Sprawa księdza O. nabrała dodatkowego rozgłosu pod koniec marca 2024 roku, kiedy funkcjonariusze Agencji Bezpieczeństwa Wewnętrznego (ABW) zatrzymali go w związku z podejrzeniami dotyczącymi Funduszu Sprawiedliwości. Wraz z nim zatrzymano również Urszulę D. i Karolinę K.
Wszystkim trzem podejrzanym sąd nałożył środek zapobiegawczy w postaci aresztu tymczasowego, który później został przedłużony przez Sąd Okręgowy w Warszawie. W sierpniu sąd zdecydował, że pozostaną oni w areszcie na kolejne trzy miesiące.
Ksiądz podany torturom? Sąd nie dał wiary
Jednym z nowszych wątków tej sprawy są rzekome tortury, którym miał być poddawany ksiądz Michał O.. Informacje te zostały jednak jednoznacznie odrzucone przez sąd, który nie znalazł podstaw do uznania, by podejrzany był traktowany w sposób nieludzki.
Prokurator Nowak poinformował również, że Urszula D. usłyszała dodatkowy zarzut dotyczący nieprawidłowości w przeprowadzeniu kolejnego konkursu związanego z Funduszem Sprawiedliwości. Cała trójka podejrzanych została już przesłuchana. Zarówno Urszula D., jak i ks. O. odmówili składania wyjaśnień, natomiast Karolina K. złożyła krótkie wyjaśnienia, nie przyznając się do winy.

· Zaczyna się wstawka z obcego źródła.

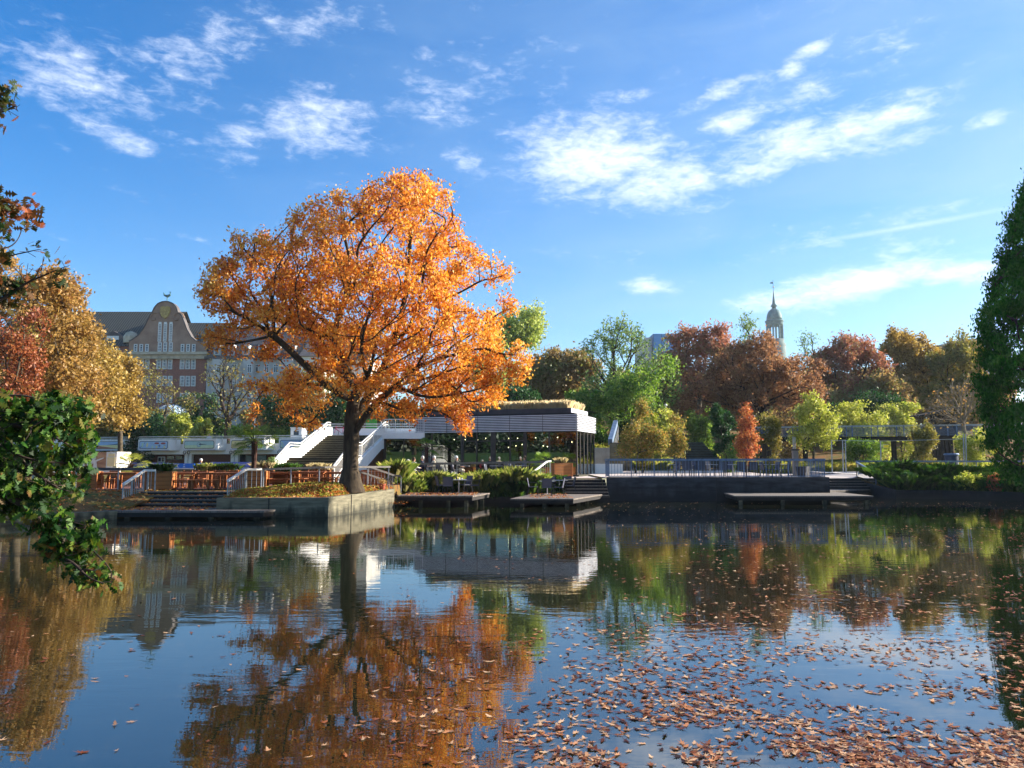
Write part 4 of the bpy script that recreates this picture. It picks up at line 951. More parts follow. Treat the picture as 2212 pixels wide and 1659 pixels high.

Sprawa ta rzuca nowe światło na mechanizmy funkcjonowania Funduszu Sprawiedliwości, który według założeń miał wspierać ofiary przestępstw oraz finansować działania związane z pomocą prawną i społeczną. W rzeczywistości jednak, jak wynika z zarzutów prokuratury, fundusz ten mógł być wykorzystywany do osiągania korzyści majątkowych przez osoby związane z jego zarządzaniem.